How to Brew Coffee

Here are our tips to brew a classic cup of coffee.

The Equipment

Make sure that your tools — from bean grinders and filters to coffee makers— are thoroughly cleaned after each use.

Rinse with clear, hot water (or wipe down thoroughly), and dry with an absorbent towel. It’s important to check that no grounds have been left to collect and that there’s no build-up of coffee oil (caffeol), which can make future cups of coffee taste bitter and rancid.

The Beans

Great coffee starts with great beans. The quality and flavor of your coffee is not only determined by your favorite brewing process, but also by the type of coffee you select. 

Freshness

Purchase coffee as soon as possible after it’s roasted.
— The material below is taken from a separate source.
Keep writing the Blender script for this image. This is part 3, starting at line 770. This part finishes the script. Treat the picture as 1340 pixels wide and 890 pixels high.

Fresh-roasted coffee is essential to a quality cup, so buy your coffee in small amounts (ideally every one to two weeks).

And please, never reuse your coffee grounds to make coffee. Once brewed, the desirable coffee flavors have been extracted and only the bitter ones are left

The Grind

If you buy whole bean coffee, always grind your beans as close to the brew time as possible for maximum freshness. A burr or mill grinder is best because the coffee is ground to a consistent size.  

A blade grinder is less preferable because some coffee will be ground more finely than the rest. If you normally grind your coffee at home with a blade grinder, try having it ground at the store with a burr grinder – you’ll be surprised at the difference! (Whichever option you use, always follow manufacturers’ recommendations when using your grinder, and be mindful of any necessary safety considerations.)

The size of the grind is hugely important to the taste of your coffee. If your coffee tastes bitter, it may be over-extracted, or ground too fine.  On the other hand, if your coffee tastes flat, it may be under-extracted, meaning your grind is too coarse. 

The Water

The water you use is very important to the quality of your coffee. Use filtered or bottled water if your tap water is not good or has a strong odor or taste, such as chlorine. 

If you’re using tap water, let it run a few seconds before filling your coffee pot, and be sure to use cold water. Avoid distilled or softened water.

Coffee-to-Water Ratio

A general guideline is called the “Golden Ratio” – one to two tablespoons of ground coffee for every six ounces of water. This can be adjusted to suit individual taste preferences.  

Water Temperature 

Safety first! Of course, any time you are working with heat and hot beverages, take all necessary precautions for everyone from those preparing coffee, to those being served, and drinking coffee. 

If you are brewing the coffee manually, let the water come to a full boil, but do not over boil. Turn off the heat source and allow the water to rest a minute before pouring it over the grounds.